◆ **What you have to do**
Extract word for word the lines of the listing from its start to the line holding "part('fan_blade', bm, M['fan'], ac, smooth=True)", both ends kept; pictures are not part of the copy.

◆ **Dataset entries**

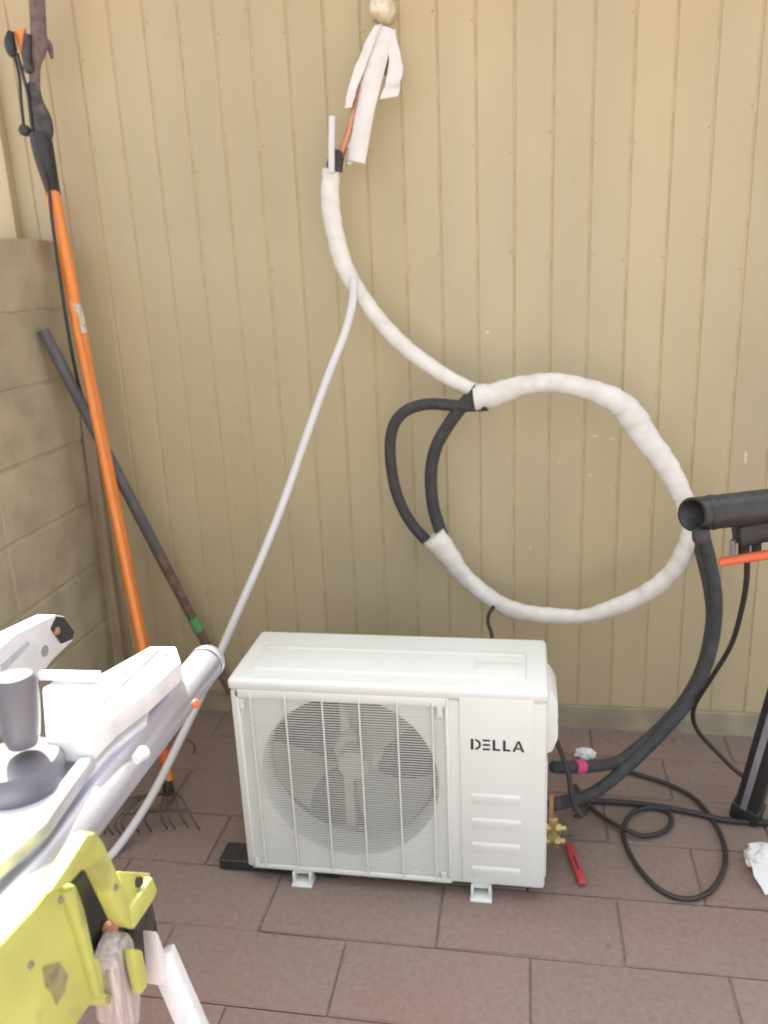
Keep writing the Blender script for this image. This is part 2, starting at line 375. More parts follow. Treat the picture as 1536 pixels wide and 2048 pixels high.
# grille
bm = NB(); nw = 70
for i in range(nw):
    z = .020+(.470-.020+.004)*i/(nw-1)
    acb(bm, .022, .507, -.0026, -.0006, z-.0009, z+.0009)
gr = part('grille_wires', bm, M['acp'], ac, kind='stuff')
bars = [(.053, .048), (.137, .131), (.225, .220), (.312, .306), (.399, .394), (.479, .475)]
for a, b in bars:
    bm = NB(); c = (a+b)/2; acb(bm, c-.0020, c+.0020, -.0085, -.0042, .006, .488, .0008, 1); part('grille_bar', bm, M['acp'], ac)
bm = NB()
acb(bm, .014, .512, -.006, .004, .476, .497, .003); acb(bm, .014, .024, -.006, .004, .004, .497, .003); acb(bm, .505, .514, -.006, .004, .004, .497, .003); acb(bm, .014, .512, -.006, .004, .002, .015, .003)
part('grille_frame', bm, M['acw'], ac, smooth=True)
# small clips at the grille's corners
for u_, w_ in ((.030, .462), (.494, .465), (.030, .022), (.494, .022)):
    bm = NB(); acb(bm, u_-.006, u_+.006, -.009, -.0048, w_-.012, w_+.012, .001); part('grille_clip', bm, M['acp'], ac)
# fan
fanhub = NB(); lathe(fanhub, [(.0, -.002), (.030, .0), (.038, .006), (.040, .05)], (X0+CU, Y0+.045, Z0+CW), (0, 1, 0), 32); fh = part('fan_hub', fanhub, M['fan'], ac, smooth=True)
for b in range(3):
    bm = NB(); a0 = math.radians(62+120*b); n1, n2 = 12, 8; grid = []
    for i in range(n1+1):
        rr = .036+(.200-.036)*i/n1; row_ = []
        span = math.radians(44+26*i/n1)
        for j in range(n2+1):
            t = j/n2-.5; a = a0+span*t+.25*(i/n1)**1.5
            row_.append(bm.verts.new((X0+CU+rr*math.cos(a), Y0+.062+.045*t, Z0+CW+rr*math.sin(a))))
        grid.append(row_)
    for i in range(n1):
        for j in range(n2): bm.faces.new((grid[i][j], grid[i+1][j], grid[i+1][j+1], grid[i][j+1]))
    bmesh.ops.solidify(bm, geom=bm.faces[:], thickness=.003)
    part('fan_blade', bm, M['fan'], ac, smooth=True)
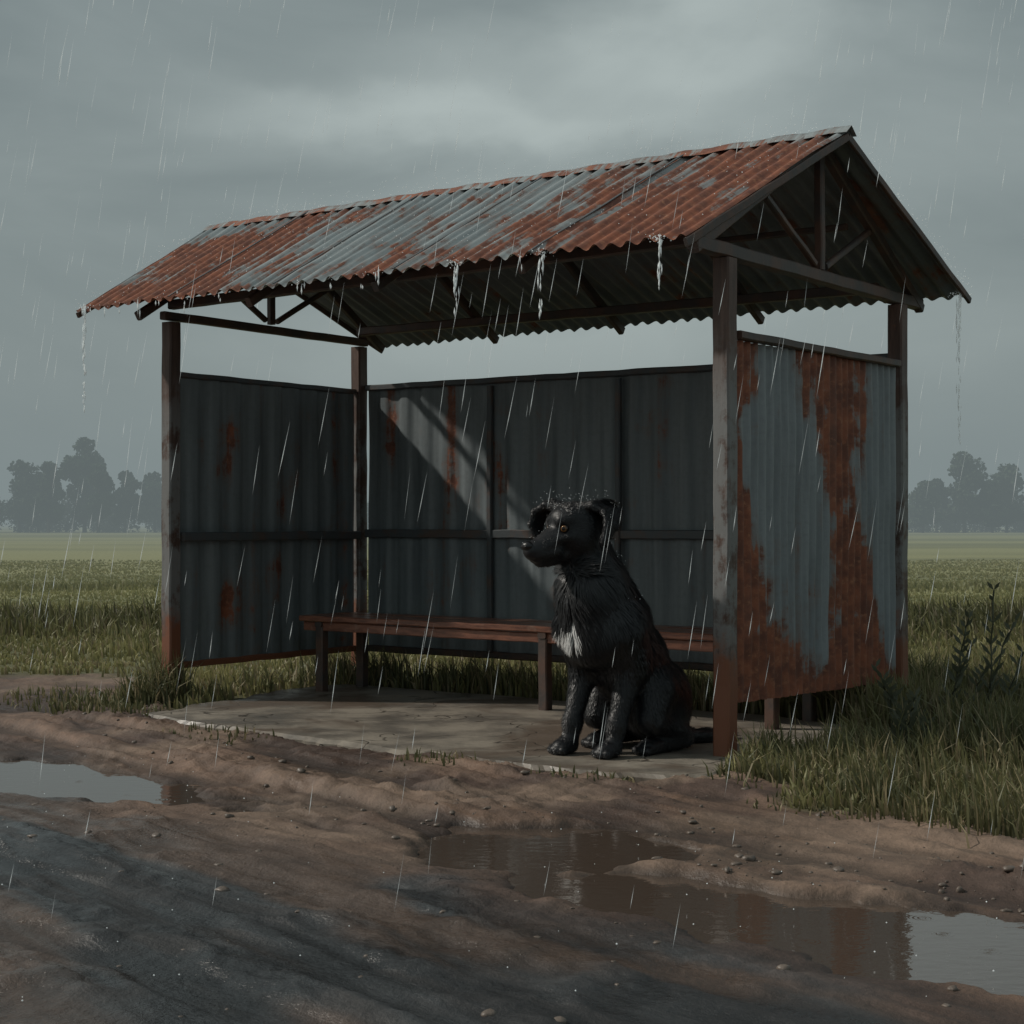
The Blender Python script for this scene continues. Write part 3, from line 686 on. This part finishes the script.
# ------------------------------------------------------------ distant trees
V=[];F=[];Cc=[];NV=[0]
def push(v,c):
    k=NV[0];V.append(v);Cc.append(c);NV[0]+=len(v);return k
def tree(X0,Y0,ht,wd,dens=1.0,lowc=.18):
    def limb(a,b,r0,r1):
        vs=[]
        for p_,r in((a,r0),(b,r1)):
            for q_ in range(5):
                an=q_*2*math.pi/5;vs.append(p_+np.array([math.cos(an)*r,math.sin(an)*r,0]))
        k=push(np.array(vs),np.tile([[.07,.06,.05]],(10,1)))
        for q_ in range(5):F.append((k+q_,k+(q_+1)%5,k+5+(q_+1)%5,k+5+q_))
    base=np.array([X0,Y0,0.]);top=np.array([X0+rng.normal(0,.1)*ht*.3,Y0,ht*.8]);limb(base,top,.018*ht+.05,.03)
    nb=int(13+rng.integers(0,5));cl=[]
    for i_ in range(nb):
        t_=lowc+(1-lowc)*(i_+rng.random())/nb;an=rng.uniform(0,6.28);pp=base+(top-base)*t_*.9
        rr_=wd*(.35+.6*math.sin(math.pi*min(1,(t_*.8+.1))))*rng.uniform(.4,.95)
        e=pp+np.array([math.cos(an)*rr_,math.sin(an)*rr_,ht*.1*rng.uniform(.0,1.1)]);limb(pp,e,.05,.02);cl.append((e,rng.uniform(.42,.66)*wd))
    cl.append((top+[0,0,ht*.06],wd*.5))
    for e,r in cl:
        m=int(190*dens);g_=rng.normal(0,1,(m,3));g_/=np.linalg.norm(g_,axis=1)[:,None];g_=g_*(rng.random((m,1))**.42)*r*np.array([1.1,1.1,.8])
        c0=e+g_;s=.16*rng.uniform(.6,1.7,m)[:,None]*(ht/9)**.5
        a=rng.normal(0,1,(m,3));a/=np.linalg.norm(a,axis=1)[:,None];b=np.cross(a,rng.normal(0,1,(m,3)));b/=np.linalg.norm(b,axis=1)[:,None]
        q_=np.stack([c0-a*s,c0-b*s*.8,c0+a*s,c0+b*s*.8],1).reshape(-1,3)
        sh=(.8+.4*rng.random())*(1+.3*g_[:,2]/r)
        k=push(q_,np.repeat(np.array([[.055,.075,.045]])*sh[:,None],4,0))
        F.extend((k+np.arange(m*4).reshape(-1,4)).tolist())
YT=150;sc=YT/1614
key=[(12,455,22),(52,456,15),(78,428,22),(104,458,14),(120,466,15),(150,468,18),(32,470,17),(965,447,22),(1012,459,22),(918,478,14),(942,474,13),(988,476,14),(-20,462,20),(1045,470,20)]
for pxx,tp,wpx in key:
    tree((pxx-512)*sc,YT+rng.uniform(-3,3),1+(522-tp)*sc*.98,wpx*sc*.95,1.5)
for X0 in np.arange(-110,110,1.9):
    tree(X0+rng.normal(0,.6),YT+8+rng.uniform(-3,9),rng.uniform(2.4,4.4),rng.uniform(1.6,2.4),.55,.0)
t=NT('distant_foliage');t.set(Base_Color=t.attr('gcol',True),Roughness=.9);t.b.inputs['Specular IOR Level'].default_value=.1
mesh_np('distant_trees',np.concatenate(V),np.array(F),t.m,smooth=False,attrs={'gcol':np.concatenate(Cc)})
# ------------------------------------------------------------ mist
mv=[(-900,18,-1),(900,18,-1),(900,1900,-1),(-900,1900,-1),(-900,18,22),(900,18,22),(900,1900,22),(-900,1900,22)]
mm=bpy.data.materials.new('mist');mm.use_nodes=True;nt=mm.node_tree;nt.nodes.clear()
o=nt.nodes.new('ShaderNodeOutputMaterial');va=nt.nodes.new('ShaderNodeVolumeAbsorption');em=nt.nodes.new('ShaderNodeEmission');ad=nt.nodes.new('ShaderNodeAddShader')
SIG=.0056
va.inputs['Color'].default_value=(0,0,0,1);va.inputs['Density'].default_value=SIG
em.inputs['Color'].default_value=(.215,.258,.262,1);em.inputs['Strength'].default_value=SIG  # haze brightness is emitted by the volume, in place of scattered sky light
nt.links.new(va.outputs[0],ad.inputs[0]);nt.links.new(em.outputs[0],ad.inputs[1]);nt.links.new(ad.outputs[0],o.inputs['Volume'])
mesh_np('mist',mv,np.array([(3,2,1,0),(4,5,6,7),(0,1,5,4),(1,2,6,5),(2,3,7,6),(3,0,4,7)]),mm,smooth=False)
# ------------------------------------------------------------ rain
foot=np.array([FEL[:2],FER[:2],BER[:2],BEL[:2]])
n=1000;d=3.2*(17/3.2)**rng.random(n);xx=rng.uniform(-.36,.36,n)*d;zz=1+rng.uniform(-.32,.36,n)*d
k=(zz>.12)&~(in_poly(xx,d,foot)&(zz<2.75));d,xx,zz=d[k],xx[k],zz[k];n=len(d)
ln=(.012+.038*rng.random(n)**1.5)*d*.85;rad=.00025*d*rng.uniform(.4,1.2,n)
dr=np.stack([.17+rng.normal(0,.025,n),rng.normal(0,.03,n),np.ones(n)],1)
b=np.stack([xx,d,zz],1);V=[b]
for an in(0,2.09,4.19):V.append(b+dr*ln[:,None]*.35+np.stack([np.cos(an)*rad,np.sin(an)*rad,0*rad],1))
V.append(b+dr*ln[:,None]);V=np.stack(V,1).reshape(-1,3);b0=np.arange(n)*5
F=np.concatenate([np.stack([b0,b0+i_,b0+j_],1) for i_,j_ in((2,1),(3,2),(1,3))]+[np.stack([b0+4,b0+i_,b0+j_],1) for i_,j_ in((1,2),(2,3),(3,1))])
def water(name,emi,transp=0):
    t=NT(name);t.set(Base_Color=(.92,.95,.95),Roughness=.15);t.b.inputs['Emission Color'].default_value=(.85,.95,.95,1);t.b.inputs['Emission Strength'].default_value=emi  # added self-glow, so rain and splash drops look brighter than their lighting
    tr=t.new('ShaderNodeBsdfTranslucent');tr.inputs[0].default_value=(.95,.97,.97,1);ms=t.new('ShaderNodeMixShader');ms.inputs[0].default_value=.4
    t.l.new(t.b.outputs[0],ms.inputs[1]);t.l.new(tr.outputs[0],ms.inputs[2]);last=ms.outputs[0]
    if transp:
        tp=t.new('ShaderNodeBsdfTransparent');m2=t.new('ShaderNodeMixShader');m2.inputs[0].default_value=transp;t.l.new(last,m2.inputs[1]);t.l.new(tp.outputs[0],m2.inputs[2]);last=m2.outputs[0]
    t.l.new(last,t.n['Material Output'].inputs[0]);return t.m
M_rain=water('rain_water',.20,.46);M_spl=water('splash_water',.12)
mesh_np('rain',V,F,M_rain)
octv=np.array([(1,0,0),(-1,0,0),(0,1,0),(0,-1,0),(0,0,1),(0,0,-1)],float);octf=np.array([(0,2,4),(2,1,4),(1,3,4),(3,0,4),(2,0,5),(1,2,5),(3,1,5),(0,3,5)])
def drops(name,C,R,st=None):
    C=np.array(C);R=np.array(R);n=len(C);sc_=np.ones((n,1,3))
    if st is not None:sc_[:,0,2]=st
    V=(C[:,None]+octv[None]*R[:,None,None]*sc_).reshape(-1,3);F=(octf[None]+(np.arange(n)*6)[:,None,None]).reshape(-1,3);mesh_np(name,V,F,M_spl)
C=[];R=[]
def line_spl(a,b,n,up,spread):
    a=np.array(a);b=np.array(b)
    for _ in range(n):
        p_=a+(b-a)*rng.random();C.append(p_+np.array([rng.normal(0,spread),rng.normal(0,spread),.02+rng.exponential(up)]));R.append(.0014+.0024*rng.random()**3)
line_spl(RR,RL,900,.03,.015);line_spl(RR,BER,200,.02,.015);line_spl(RL,FEL,120,.015,.02)
for _ in range(300):
    u=rng.random();v=rng.random();p_=(np.array(RR)*(1-u)+np.array(RL)*u)*(1-v)+(np.array(FER)*(1-u)+np.array(FEL)*u)*v;C.append(p_+[0,0,.02+rng.exponential(.012)]);R.append(.0014+.0015*rng.random())
top=DVd[(DN[:,2]>.45)&(DV[:,2]>150)];
for p_ in dw(top[rng.integers(0,len(top),180)]):C.append(p_+[rng.normal(0,.008),rng.normal(0,.008),.01+rng.exponential(.014)]);R.append(.0008+.0009*rng.random())
for _ in range(220):
    x_=rng.uniform(-2,2);y_=rng.uniform(3.2,7);C.append(np.array([x_,y_,.02+rng.exponential(.01)]));R.append(.0012+.0015*rng.random())
drops('rain_splash',C,R)
C=[];R=[];ST=[]
fe0=np.array(FER);fe1=np.array(FEL)
def drip(p,ln,n,ns=40):
    p=np.array(p)
    for _ in range(n):
        t_=rng.random()**1.5;C.append(p+np.array([rng.normal(0,.003+.004*(1-t_)),rng.normal(0,.004),-.01-t_*ln]));R.append(.0022+.0020*rng.random());ST.append(rng.uniform(4,14)*(1-.5*t_))
    for _ in range(ns):
        C.append(p+np.array([rng.normal(0,.024),rng.normal(0,.01),rng.normal(.004,.010)]));R.append(.0016+.0028*rng.random()**2);ST.append(1)
for u_,ln,nn in((.032,.20,24),(.185,.26,22),(.305,.26,20)):drip(fe0+(fe1-fe0)*u_,ln,nn)
for u_ in rng.uniform(.02,.98,14):drip(fe0+(fe1-fe0)*u_,rng.uniform(.03,.09),2,4)
drip(fe1+(fe0-fe1)*.02,.55,60,50);drip(np.array(BER)+[-.06,-.02,0],.75,70,50)
drops('roof_drip',C,R,np.array(ST))
# ------------------------------------------------------------ world
W=bpy.data.worlds.new("World");S.world=W;W.use_nodes=True;nt=W.node_tree;nd=nt.nodes;lk=nt.links
for a in list(nd):nd.remove(a)
out=nd.new('ShaderNodeOutputWorld');bg=nd.new('ShaderNodeBackground');lk.new(bg.outputs[0],out.inputs[0])
ld=Vector((1.141,-.124,-.9)).normalized();el=math.asin(-ld.z);az=math.atan2(-ld.x,-ld.y)
sky=nd.new('ShaderNodeTexSky');sky.sky_type='NISHITA';sky.sun_disc=False;sky.sun_elevation=el;sky.sun_rotation=az;sky.dust_density=4;sky.air_density=1.5
tc=nd.new('ShaderNodeTexCoord')
def vm(op,a,b):
    n_=nd.new('ShaderNodeVectorMath');n_.operation=op
    for s_,v_ in zip(n_.inputs,(a,b)):
        if isinstance(v_,bpy.types.NodeSocket):lk.new(v_,s_)
        else:s_.default_value=v_
    return n_
def mt(op,a,b=0,c=0,cl=False):
    n_=nd.new('ShaderNodeMath');n_.operation=op;n_.use_clamp=cl
    for s_,v_ in zip(n_.inputs,(a,b,c)):
        if isinstance(v_,bpy.types.NodeSocket):lk.new(v_,s_)
        else:s_.default_value=v_
    return n_.outputs[0]
G=tc.outputs['Generated']
def noi(scl,sc_,det,ds=0):
    v_=vm('MULTIPLY',G,scl).outputs[0];n_=nd.new('ShaderNodeTexNoise');lk.new(v_,n_.inputs['Vector']);n_.inputs['Scale'].default_value=sc_;n_.inputs['Detail'].default_value=det;n_.inputs['Roughness'].default_value=.5;n_.inputs['Distortion'].default_value=ds;return n_
nA=noi((1,1,2.6),4.2,6,.5)
wv=vm('ADD',G,vm('MULTIPLY',vm('SUBTRACT',noi((1,1,2),6,6).outputs['Color'],(.5,.5,.5)).outputs[0],(.18,.16,.13)).outputs[0]).outputs[0]
def blob(dx,dz,sx,sz,amp):
    df=vm('SUBTRACT',wv,Vector((dx,1,dz)).normalized()[:]).outputs[0];sc_=vm('MULTIPLY',df,(1/sx,0.6,1/sz)).outputs[0]
    ln_=vm('LENGTH',sc_,(0,0,0)).outputs['Value'];return mt('MULTIPLY',mt('EXPONENT',mt('MULTIPLY',mt('MULTIPLY',ln_,ln_),-1)),amp)
f=mt('MULTIPLY_ADD',mt('SUBTRACT',nA.outputs['Fac'],.5),1.1,.18)
for a in((-.02,.245,.15,.020,.6),(.10,.295,.10,.028,.6),(.02,.27,.2,.05,.15),(0.02,.10,.20,.06,.85)):f=mt('ADD',f,blob(*a))
mx=nd.new('ShaderNodeMix');mx.data_type='RGBA';mx.clamp_factor=True;lk.new(f,mx.inputs[0]);mx.inputs[6].default_value=(.148,.182,.186,1);mx.inputs[7].default_value=(.42,.475,.462,1)
ad=nd.new('ShaderNodeMix');ad.data_type='RGBA';ad.blend_type='ADD';ad.inputs[0].default_value=1
sm=nd.new('ShaderNodeMix');sm.data_type='RGBA';sm.blend_type='MULTIPLY';sm.inputs[0].default_value=1;lk.new(sky.outputs[0],sm.inputs[6]);sm.inputs[7].default_value=(.006,.006,.006,1)
lk.new(mx.outputs[2],ad.inputs[6]);lk.new(sm.outputs[2],ad.inputs[7]);lk.new(ad.outputs[2],bg.inputs[0]);bg.inputs[1].default_value=1.12
sd=bpy.data.lights.new('sun','SUN');sd.energy=2.2;sd.angle=math.radians(2.0);sd.color=(1,.94,.85)
so=bpy.data.objects.new('sun',sd);COL.objects.link(so);so.rotation_euler=ld.to_track_quat('-Z','Y').to_euler()
# ------------------------------------------------------------ camera
cd=bpy.data.cameras.new('camera');cd.lens=1614/1024*36;cd.sensor_width=36;cd.clip_end=5000;cd.clip_start=.05
co=bpy.data.objects.new('camera',cd);COL.objects.link(co);co.location=(0,0,1);co.rotation_euler=(math.radians(90+.355),0,0);S.camera=co
S.view_settings.view_transform='Standard';S.view_settings.look='None';S.view_settings.exposure=0
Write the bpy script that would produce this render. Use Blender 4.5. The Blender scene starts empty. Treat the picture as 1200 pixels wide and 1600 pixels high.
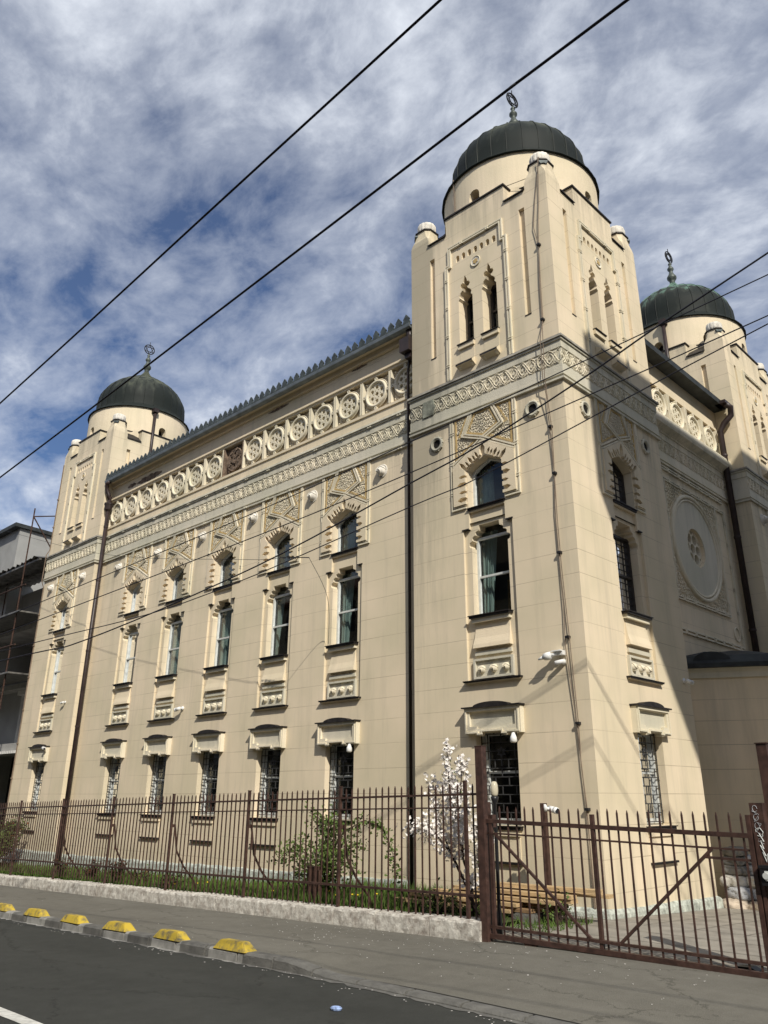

◆ **Answer to the task**
Keep writing the Blender script for this image. This is part 2, starting at line 375. More parts follow. Treat the picture as 1536 pixels wide and 2048 pixels high.
# grille
bm = NB(); nw = 70
for i in range(nw):
    z = .020+(.470-.020+.004)*i/(nw-1)
    acb(bm, .022, .507, -.0026, -.0006, z-.0009, z+.0009)
gr = part('grille_wires', bm, M['acp'], ac, kind='stuff')
bars = [(.053, .048), (.137, .131), (.225, .220), (.312, .306), (.399, .394), (.479, .475)]
for a, b in bars:
    bm = NB(); c = (a+b)/2; acb(bm, c-.0020, c+.0020, -.0085, -.0042, .006, .488, .0008, 1); part('grille_bar', bm, M['acp'], ac)
bm = NB()
acb(bm, .014, .512, -.006, .004, .476, .497, .003); acb(bm, .014, .024, -.006, .004, .004, .497, .003); acb(bm, .505, .514, -.006, .004, .004, .497, .003); acb(bm, .014, .512, -.006, .004, .002, .015, .003)
part('grille_frame', bm, M['acw'], ac, smooth=True)
# small clips at the grille's corners
for u_, w_ in ((.030, .462), (.494, .465), (.030, .022), (.494, .022)):
    bm = NB(); acb(bm, u_-.006, u_+.006, -.009, -.0048, w_-.012, w_+.012, .001); part('grille_clip', bm, M['acp'], ac)
# fan
fanhub = NB(); lathe(fanhub, [(.0, -.002), (.030, .0), (.038, .006), (.040, .05)], (X0+CU, Y0+.045, Z0+CW), (0, 1, 0), 32); fh = part('fan_hub', fanhub, M['fan'], ac, smooth=True)
for b in range(3):
    bm = NB(); a0 = math.radians(62+120*b); n1, n2 = 12, 8; grid = []
    for i in range(n1+1):
        rr = .036+(.200-.036)*i/n1; row_ = []
        span = math.radians(44+26*i/n1)
        for j in range(n2+1):
            t = j/n2-.5; a = a0+span*t+.25*(i/n1)**1.5
            row_.append(bm.verts.new((X0+CU+rr*math.cos(a), Y0+.062+.045*t, Z0+CW+rr*math.sin(a))))
        grid.append(row_)
    for i in range(n1):
        for j in range(n2): bm.faces.new((grid[i][j], grid[i+1][j], grid[i+1][j+1], grid[i][j+1]))
    bmesh.ops.solidify(bm, geom=bm.faces[:], thickness=.003)
    part('fan_blade', bm, M['fan'], ac, smooth=True)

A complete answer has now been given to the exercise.